Task: Set down the whole listing verbatim.

Source excerpt:
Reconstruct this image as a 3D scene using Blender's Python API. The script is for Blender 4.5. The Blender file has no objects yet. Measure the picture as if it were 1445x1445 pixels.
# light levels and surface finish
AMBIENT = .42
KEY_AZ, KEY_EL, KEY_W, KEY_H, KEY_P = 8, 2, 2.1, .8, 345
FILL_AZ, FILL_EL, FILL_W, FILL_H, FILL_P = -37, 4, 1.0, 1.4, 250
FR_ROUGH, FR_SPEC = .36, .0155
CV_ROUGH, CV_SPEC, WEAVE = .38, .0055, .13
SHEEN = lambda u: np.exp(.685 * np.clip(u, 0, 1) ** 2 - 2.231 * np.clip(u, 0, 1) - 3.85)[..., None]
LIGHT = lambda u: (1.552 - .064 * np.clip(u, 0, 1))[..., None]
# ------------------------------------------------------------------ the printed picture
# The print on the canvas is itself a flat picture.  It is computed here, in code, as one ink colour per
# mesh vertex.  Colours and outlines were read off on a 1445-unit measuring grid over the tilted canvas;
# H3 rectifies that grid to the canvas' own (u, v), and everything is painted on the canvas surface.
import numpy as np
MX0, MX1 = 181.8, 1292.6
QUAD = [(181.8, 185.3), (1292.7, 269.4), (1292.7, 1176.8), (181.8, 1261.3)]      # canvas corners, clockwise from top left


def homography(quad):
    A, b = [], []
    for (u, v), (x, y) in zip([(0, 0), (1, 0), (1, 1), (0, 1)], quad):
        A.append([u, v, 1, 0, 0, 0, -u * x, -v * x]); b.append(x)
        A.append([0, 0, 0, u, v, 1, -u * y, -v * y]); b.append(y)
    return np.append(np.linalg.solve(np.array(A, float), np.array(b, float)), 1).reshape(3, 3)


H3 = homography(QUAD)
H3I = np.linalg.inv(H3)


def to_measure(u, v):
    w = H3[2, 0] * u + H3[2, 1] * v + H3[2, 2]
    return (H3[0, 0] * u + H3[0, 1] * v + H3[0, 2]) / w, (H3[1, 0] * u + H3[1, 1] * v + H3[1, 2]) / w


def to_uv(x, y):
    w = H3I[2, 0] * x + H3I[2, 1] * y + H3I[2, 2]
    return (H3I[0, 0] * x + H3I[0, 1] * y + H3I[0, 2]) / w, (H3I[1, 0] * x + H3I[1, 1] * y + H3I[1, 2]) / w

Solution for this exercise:
Reconstruct this image as a 3D scene using Blender's Python API. The script is for Blender 4.5. The Blender file has no objects yet. Measure the picture as if it were 1445x1445 pixels.
# light levels and surface finish
AMBIENT = .42
KEY_AZ, KEY_EL, KEY_W, KEY_H, KEY_P = 8, 2, 2.1, .8, 345
FILL_AZ, FILL_EL, FILL_W, FILL_H, FILL_P = -37, 4, 1.0, 1.4, 250
FR_ROUGH, FR_SPEC = .36, .0155
CV_ROUGH, CV_SPEC, WEAVE = .38, .0055, .13
SHEEN = lambda u: np.exp(.685 * np.clip(u, 0, 1) ** 2 - 2.231 * np.clip(u, 0, 1) - 3.85)[..., None]
LIGHT = lambda u: (1.552 - .064 * np.clip(u, 0, 1))[..., None]
# ------------------------------------------------------------------ the printed picture
# The print on the canvas is itself a flat picture.  It is computed here, in code, as one ink colour per
# mesh vertex.  Colours and outlines were read off on a 1445-unit measuring grid over the tilted canvas;
# H3 rectifies that grid to the canvas' own (u, v), and everything is painted on the canvas surface.
import numpy as np
MX0, MX1 = 181.8, 1292.6
QUAD = [(181.8, 185.3), (1292.7, 269.4), (1292.7, 1176.8), (181.8, 1261.3)]      # canvas corners, clockwise from top left


def homography(quad):
    A, b = [], []
    for (u, v), (x, y) in zip([(0, 0), (1, 0), (1, 1), (0, 1)], quad):
        A.append([u, v, 1, 0, 0, 0, -u * x, -v * x]); b.append(x)
        A.append([0, 0, 0, u, v, 1, -u * y, -v * y]); b.append(y)
    return np.append(np.linalg.solve(np.array(A, float), np.array(b, float)), 1).reshape(3, 3)


H3 = homography(QUAD)
H3I = np.linalg.inv(H3)


def to_measure(u, v):
    w = H3[2, 0] * u + H3[2, 1] * v + H3[2, 2]
    return (H3[0, 0] * u + H3[0, 1] * v + H3[0, 2]) / w, (H3[1, 0] * u + H3[1, 1] * v + H3[1, 2]) / w


def to_uv(x, y):
    w = H3I[2, 0] * x + H3I[2, 1] * y + H3I[2, 2]
    return (H3I[0, 0] * x + H3I[0, 1] * y + H3I[0, 2]) / w, (H3I[1, 0] * x + H3I[1, 1] * y + H3I[1, 2]) / w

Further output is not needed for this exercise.